What you should do:
How do the records below read from their first line through the line containing "from mathutils import Vector, Matrix, noise as"? Write those lines out exactly.

● ● ● ●

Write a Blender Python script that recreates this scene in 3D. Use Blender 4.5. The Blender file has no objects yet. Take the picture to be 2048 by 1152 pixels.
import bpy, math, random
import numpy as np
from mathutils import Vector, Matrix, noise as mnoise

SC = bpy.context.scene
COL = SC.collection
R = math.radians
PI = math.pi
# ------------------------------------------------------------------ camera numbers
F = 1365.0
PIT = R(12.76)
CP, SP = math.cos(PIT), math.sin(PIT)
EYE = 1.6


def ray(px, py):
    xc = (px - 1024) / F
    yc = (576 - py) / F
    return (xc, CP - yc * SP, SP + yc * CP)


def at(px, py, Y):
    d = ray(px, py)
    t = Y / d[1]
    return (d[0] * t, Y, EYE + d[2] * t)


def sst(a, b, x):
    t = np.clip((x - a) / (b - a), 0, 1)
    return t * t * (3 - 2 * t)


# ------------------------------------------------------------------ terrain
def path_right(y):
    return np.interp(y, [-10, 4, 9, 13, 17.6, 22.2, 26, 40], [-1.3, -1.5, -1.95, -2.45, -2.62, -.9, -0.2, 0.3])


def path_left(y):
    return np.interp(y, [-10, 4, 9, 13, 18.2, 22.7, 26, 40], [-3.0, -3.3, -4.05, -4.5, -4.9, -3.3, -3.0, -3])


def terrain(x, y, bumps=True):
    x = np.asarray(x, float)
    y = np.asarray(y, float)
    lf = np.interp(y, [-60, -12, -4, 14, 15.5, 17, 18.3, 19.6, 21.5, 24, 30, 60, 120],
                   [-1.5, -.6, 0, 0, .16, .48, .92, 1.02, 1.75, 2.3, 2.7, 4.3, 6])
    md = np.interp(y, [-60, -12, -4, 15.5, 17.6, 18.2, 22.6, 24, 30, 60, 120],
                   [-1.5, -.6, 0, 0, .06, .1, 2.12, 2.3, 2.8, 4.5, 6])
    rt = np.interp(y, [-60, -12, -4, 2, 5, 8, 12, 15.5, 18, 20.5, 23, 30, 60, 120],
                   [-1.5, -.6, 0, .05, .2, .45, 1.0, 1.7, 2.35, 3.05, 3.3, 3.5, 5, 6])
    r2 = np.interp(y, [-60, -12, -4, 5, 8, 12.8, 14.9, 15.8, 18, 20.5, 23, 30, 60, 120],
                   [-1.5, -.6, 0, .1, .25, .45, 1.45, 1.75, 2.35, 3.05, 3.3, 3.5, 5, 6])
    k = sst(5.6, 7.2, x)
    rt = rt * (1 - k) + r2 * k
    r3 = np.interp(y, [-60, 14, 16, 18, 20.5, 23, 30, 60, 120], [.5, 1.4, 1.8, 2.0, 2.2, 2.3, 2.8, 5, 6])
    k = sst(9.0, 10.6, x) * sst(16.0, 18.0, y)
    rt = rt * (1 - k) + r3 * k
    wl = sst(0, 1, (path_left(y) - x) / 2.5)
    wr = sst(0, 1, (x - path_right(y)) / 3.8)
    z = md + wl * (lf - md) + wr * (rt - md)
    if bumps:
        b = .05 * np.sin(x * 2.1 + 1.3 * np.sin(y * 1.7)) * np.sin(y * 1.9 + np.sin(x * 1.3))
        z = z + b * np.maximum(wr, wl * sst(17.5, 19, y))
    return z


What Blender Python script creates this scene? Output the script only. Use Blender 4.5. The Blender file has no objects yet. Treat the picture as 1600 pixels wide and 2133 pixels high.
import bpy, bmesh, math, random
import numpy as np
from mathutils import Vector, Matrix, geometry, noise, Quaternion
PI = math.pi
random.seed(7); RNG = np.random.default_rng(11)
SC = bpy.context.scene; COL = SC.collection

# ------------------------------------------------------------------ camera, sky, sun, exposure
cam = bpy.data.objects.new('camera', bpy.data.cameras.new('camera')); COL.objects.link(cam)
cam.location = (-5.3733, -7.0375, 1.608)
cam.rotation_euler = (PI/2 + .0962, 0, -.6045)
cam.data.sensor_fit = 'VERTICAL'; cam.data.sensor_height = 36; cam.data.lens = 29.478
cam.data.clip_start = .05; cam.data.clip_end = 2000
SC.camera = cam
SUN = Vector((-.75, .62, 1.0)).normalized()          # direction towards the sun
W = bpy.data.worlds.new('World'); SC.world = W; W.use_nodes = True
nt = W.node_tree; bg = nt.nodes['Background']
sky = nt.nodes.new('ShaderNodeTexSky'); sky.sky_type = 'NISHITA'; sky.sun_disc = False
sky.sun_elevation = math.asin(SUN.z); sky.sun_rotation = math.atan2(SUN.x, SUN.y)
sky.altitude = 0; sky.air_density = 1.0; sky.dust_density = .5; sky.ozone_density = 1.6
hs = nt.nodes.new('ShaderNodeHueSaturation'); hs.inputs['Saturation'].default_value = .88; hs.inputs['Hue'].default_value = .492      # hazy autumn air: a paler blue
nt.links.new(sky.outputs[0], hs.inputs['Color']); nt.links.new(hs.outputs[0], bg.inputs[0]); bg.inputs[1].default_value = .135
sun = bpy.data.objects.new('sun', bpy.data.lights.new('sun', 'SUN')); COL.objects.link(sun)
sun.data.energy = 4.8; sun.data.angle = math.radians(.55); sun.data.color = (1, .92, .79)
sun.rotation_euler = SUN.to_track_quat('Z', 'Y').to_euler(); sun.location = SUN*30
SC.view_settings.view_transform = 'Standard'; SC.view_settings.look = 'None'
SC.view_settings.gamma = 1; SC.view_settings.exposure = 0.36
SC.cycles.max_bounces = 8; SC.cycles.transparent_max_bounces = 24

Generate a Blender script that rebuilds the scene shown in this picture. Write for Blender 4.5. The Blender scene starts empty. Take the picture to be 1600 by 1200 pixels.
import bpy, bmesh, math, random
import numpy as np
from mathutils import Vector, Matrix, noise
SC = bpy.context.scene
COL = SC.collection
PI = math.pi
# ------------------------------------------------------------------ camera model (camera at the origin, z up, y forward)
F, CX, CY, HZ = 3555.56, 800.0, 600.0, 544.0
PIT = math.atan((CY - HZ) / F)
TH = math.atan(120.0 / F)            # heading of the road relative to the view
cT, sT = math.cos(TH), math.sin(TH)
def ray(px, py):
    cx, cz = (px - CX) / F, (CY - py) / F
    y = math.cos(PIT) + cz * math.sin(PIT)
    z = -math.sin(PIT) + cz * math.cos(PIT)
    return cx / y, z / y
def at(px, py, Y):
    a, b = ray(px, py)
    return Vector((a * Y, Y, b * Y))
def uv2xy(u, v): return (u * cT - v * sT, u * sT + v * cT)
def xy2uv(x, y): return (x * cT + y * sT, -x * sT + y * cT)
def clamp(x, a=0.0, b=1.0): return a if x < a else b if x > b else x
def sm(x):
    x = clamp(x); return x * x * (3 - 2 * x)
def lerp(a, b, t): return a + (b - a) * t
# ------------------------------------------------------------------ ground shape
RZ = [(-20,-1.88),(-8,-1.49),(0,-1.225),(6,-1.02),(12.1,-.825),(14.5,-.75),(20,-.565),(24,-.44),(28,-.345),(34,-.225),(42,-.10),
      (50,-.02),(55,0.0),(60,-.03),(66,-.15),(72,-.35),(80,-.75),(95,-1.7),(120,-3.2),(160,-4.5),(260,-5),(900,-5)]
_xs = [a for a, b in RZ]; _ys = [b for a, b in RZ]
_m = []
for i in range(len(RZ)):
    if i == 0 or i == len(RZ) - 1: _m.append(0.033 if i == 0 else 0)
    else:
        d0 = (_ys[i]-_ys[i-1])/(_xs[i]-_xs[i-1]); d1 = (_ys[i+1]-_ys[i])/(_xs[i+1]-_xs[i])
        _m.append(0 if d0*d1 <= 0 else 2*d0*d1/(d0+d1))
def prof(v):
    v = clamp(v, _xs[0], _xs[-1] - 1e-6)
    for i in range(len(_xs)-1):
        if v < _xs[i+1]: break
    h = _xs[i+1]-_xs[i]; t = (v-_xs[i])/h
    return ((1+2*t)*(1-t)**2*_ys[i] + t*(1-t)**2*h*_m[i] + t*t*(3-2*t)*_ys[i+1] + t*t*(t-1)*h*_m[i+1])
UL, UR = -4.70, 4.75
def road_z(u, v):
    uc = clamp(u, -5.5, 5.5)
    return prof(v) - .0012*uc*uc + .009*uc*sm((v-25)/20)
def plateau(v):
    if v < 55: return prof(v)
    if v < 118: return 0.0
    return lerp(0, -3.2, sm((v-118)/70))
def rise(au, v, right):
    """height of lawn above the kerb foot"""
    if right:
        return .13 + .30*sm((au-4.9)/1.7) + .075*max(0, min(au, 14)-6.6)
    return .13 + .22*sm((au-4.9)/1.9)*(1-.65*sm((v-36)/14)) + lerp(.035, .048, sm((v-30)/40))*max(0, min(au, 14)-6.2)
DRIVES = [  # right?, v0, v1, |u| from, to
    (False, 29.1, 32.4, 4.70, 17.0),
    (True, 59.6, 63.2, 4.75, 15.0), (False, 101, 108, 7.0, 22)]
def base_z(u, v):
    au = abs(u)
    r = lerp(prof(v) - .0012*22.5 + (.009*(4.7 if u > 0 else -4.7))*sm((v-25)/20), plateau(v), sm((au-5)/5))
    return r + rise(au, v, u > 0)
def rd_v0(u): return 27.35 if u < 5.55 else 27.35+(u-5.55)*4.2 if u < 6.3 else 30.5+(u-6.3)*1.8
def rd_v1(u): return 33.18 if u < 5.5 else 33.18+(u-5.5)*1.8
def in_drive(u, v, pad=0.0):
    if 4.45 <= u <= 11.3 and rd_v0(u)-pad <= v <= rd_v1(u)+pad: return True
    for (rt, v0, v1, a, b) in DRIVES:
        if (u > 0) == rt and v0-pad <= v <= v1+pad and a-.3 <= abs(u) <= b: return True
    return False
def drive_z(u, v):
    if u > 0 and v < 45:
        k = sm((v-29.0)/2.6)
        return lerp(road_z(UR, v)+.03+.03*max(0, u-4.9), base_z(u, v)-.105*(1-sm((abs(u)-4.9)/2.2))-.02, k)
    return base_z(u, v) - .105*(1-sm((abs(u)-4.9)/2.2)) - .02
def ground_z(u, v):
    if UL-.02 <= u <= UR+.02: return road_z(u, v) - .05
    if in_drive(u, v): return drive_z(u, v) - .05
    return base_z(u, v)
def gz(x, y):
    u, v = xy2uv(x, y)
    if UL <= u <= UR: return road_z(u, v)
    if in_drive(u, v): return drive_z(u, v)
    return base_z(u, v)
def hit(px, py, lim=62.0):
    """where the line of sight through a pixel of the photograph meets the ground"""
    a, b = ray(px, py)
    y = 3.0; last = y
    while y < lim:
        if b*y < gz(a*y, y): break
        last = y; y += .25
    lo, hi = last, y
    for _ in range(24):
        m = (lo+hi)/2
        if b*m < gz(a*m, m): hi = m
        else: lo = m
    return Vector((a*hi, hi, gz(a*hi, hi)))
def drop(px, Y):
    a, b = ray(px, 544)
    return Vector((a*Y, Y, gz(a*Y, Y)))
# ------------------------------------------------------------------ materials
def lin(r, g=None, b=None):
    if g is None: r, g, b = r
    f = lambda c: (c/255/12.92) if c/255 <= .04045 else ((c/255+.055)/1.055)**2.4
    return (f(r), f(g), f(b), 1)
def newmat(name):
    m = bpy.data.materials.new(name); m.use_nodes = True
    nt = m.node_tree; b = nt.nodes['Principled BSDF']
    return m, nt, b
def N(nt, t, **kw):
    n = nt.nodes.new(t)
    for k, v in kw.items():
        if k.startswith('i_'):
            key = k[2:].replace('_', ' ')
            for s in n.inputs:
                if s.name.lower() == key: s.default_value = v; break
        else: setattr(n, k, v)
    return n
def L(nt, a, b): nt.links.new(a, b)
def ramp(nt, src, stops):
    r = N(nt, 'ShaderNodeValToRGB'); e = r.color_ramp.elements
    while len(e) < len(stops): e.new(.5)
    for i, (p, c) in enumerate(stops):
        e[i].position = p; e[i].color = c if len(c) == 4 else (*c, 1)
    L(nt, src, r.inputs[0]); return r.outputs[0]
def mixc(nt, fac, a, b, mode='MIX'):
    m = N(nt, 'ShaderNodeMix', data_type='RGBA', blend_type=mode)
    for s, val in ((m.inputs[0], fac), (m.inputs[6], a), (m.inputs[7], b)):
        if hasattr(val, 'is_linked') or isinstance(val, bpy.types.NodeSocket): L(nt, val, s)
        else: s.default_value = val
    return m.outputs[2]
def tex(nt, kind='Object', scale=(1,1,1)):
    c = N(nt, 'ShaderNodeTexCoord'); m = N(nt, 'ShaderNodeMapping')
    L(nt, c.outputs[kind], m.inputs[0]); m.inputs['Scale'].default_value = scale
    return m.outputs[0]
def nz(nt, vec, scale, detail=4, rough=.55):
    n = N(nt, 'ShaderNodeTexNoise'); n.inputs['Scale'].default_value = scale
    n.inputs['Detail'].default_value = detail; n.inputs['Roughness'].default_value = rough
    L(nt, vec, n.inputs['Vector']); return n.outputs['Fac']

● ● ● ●

Answer to the exercise:
Write a Blender Python script that recreates this scene in 3D. Use Blender 4.5. The Blender file has no objects yet. Take the picture to be 2048 by 1152 pixels.
import bpy, math, random
import numpy as np
from mathutils import Vector, Matrix, noise as mnoise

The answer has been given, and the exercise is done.